(Alliance News) - Empresaria Group PLC on Tuesday said challenging market conditions caused "material" harm to its half-year earnings, but that it is still making good progress on its longer-term strategy.

Shares in Empresaria were down 1.2% at 40.00 pence on Tuesday late morning in London.

The Crawley, England-based recruitment company said it swung to a GBP200,000 pretax loss in the first half of 2023, compared with a GBP3.3 million profit the year before. Empresaria also swung to a diluted loss per share of 2.0 pence, from earnings of 2.7p per share the prior year.

Revenue meanwhile decreased by 3.2% to GBP125.7 million from GBP129.8 million, and operating profit fell by 84% to GBP600,000 from GBP3.8 million. The company did not declare an interim dividend, unchanged from 2022.

Empresaria said the challenging market environment from the second half of 2022, with softening demand and slower hiring decisions, continued into the current year, impacting its net fee income which decreased 8.9% to GBP29.7 million from GBP32.6 million. The IT and healthcare sectors in the US saw especially "significant declines".
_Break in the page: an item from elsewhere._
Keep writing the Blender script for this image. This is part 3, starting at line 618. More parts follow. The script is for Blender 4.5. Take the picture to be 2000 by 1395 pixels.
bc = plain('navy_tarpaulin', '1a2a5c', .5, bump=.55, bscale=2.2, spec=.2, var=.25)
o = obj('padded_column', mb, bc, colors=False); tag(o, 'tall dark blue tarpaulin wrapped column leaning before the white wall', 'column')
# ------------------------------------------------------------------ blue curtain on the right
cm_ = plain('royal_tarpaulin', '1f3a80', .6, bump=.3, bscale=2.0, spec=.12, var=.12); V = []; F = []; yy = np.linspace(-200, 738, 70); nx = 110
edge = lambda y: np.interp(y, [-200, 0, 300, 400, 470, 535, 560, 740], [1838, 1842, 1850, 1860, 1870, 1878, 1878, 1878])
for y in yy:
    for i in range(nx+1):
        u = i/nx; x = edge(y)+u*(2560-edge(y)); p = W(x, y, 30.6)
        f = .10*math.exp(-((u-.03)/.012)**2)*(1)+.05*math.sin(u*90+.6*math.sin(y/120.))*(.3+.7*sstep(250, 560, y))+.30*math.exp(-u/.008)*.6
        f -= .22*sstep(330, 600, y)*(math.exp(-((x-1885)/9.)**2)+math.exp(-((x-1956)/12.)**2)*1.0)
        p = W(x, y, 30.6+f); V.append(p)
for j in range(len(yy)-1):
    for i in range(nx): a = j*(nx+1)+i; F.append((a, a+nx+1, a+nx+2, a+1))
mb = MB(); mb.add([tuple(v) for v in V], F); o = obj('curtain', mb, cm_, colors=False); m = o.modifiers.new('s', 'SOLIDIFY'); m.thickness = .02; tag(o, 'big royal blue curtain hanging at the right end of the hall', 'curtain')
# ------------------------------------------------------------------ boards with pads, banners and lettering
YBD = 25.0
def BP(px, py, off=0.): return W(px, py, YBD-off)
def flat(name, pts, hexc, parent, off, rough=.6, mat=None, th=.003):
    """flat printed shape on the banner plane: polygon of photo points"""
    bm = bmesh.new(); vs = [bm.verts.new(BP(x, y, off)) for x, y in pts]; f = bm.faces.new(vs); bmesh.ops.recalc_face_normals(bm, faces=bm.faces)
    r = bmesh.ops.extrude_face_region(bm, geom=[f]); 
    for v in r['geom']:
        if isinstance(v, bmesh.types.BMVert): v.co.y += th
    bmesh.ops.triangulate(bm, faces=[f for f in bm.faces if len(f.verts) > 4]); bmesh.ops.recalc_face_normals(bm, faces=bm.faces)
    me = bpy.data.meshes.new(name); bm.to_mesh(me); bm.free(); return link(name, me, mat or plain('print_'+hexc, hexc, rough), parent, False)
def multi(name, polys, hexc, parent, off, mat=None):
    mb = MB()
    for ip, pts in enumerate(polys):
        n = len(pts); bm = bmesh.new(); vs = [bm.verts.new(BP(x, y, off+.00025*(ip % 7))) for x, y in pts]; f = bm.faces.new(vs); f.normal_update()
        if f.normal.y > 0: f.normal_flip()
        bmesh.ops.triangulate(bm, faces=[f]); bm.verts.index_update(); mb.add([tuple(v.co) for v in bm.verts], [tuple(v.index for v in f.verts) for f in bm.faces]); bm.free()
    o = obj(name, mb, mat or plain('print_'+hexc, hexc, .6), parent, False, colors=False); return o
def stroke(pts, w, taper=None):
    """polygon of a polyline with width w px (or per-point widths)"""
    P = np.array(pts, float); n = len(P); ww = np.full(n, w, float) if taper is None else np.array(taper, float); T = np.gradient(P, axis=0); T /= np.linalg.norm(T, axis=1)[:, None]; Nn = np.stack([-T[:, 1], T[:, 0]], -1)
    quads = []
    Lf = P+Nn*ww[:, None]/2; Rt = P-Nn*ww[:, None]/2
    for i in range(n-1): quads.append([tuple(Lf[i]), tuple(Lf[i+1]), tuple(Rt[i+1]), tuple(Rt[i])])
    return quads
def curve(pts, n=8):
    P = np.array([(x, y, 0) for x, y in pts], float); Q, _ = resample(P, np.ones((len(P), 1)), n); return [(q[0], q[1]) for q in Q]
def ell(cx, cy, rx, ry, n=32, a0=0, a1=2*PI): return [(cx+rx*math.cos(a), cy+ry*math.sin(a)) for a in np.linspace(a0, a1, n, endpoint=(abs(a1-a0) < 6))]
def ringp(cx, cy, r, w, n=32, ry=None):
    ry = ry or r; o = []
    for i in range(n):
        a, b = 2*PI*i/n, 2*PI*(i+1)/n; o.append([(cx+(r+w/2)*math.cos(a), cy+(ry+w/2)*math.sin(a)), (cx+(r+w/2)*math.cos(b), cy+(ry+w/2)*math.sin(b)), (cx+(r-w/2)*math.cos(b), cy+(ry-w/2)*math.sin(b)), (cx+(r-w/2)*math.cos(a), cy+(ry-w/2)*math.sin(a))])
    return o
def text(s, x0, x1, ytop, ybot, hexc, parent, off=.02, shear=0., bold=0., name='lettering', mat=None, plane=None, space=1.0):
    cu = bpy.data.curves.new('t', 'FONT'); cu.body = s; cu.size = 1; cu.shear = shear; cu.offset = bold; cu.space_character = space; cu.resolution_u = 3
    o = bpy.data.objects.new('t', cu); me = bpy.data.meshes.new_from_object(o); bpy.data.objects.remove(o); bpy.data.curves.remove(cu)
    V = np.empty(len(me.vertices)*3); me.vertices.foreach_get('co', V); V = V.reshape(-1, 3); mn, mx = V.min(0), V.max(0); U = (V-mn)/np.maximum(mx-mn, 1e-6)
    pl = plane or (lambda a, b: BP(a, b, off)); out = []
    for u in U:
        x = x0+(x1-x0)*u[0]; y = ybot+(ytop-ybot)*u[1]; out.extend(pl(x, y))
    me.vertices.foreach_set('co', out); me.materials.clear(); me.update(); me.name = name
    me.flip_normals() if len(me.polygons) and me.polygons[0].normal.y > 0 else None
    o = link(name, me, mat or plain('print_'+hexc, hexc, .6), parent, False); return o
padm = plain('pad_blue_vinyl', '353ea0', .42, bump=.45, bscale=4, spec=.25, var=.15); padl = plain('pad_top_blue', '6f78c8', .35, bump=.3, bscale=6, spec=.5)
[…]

"The market has yet to show any significant or sustained signs of improvement as client and candidate confidence remains at lower levels across the majority of our markets and sectors," commented Chief Executive Officer Rhona Driggs. "Our cost base at the start of 2023 was elevated compared to the first half of 2022 reflecting inflationary pressures and targeted investments we made in headcount...As a result, the fall in net fee income has had a material impact on our profits."

Empresaria said it continues to work towards delivering its strategic initiatives, having launched its Professional sector-focused operation in the US. It said it is "already seeing some good early success" from its focus on leveraging its existing US client base.

Regardless, Empresaria expects the tough market conditions to continue to impact its activities throughout 2023, although relatively low levels of unemployment and skills shortages remain. It expects these to underpin and accelerate its recovery.

"While we are disappointed with the start to 2023, we are making progress on our key strategic actions to deliver growth," said Driggs. "Given current market conditions we continue to review our operational and investment priorities to ensure the group is best placed to realise our medium-term ambition."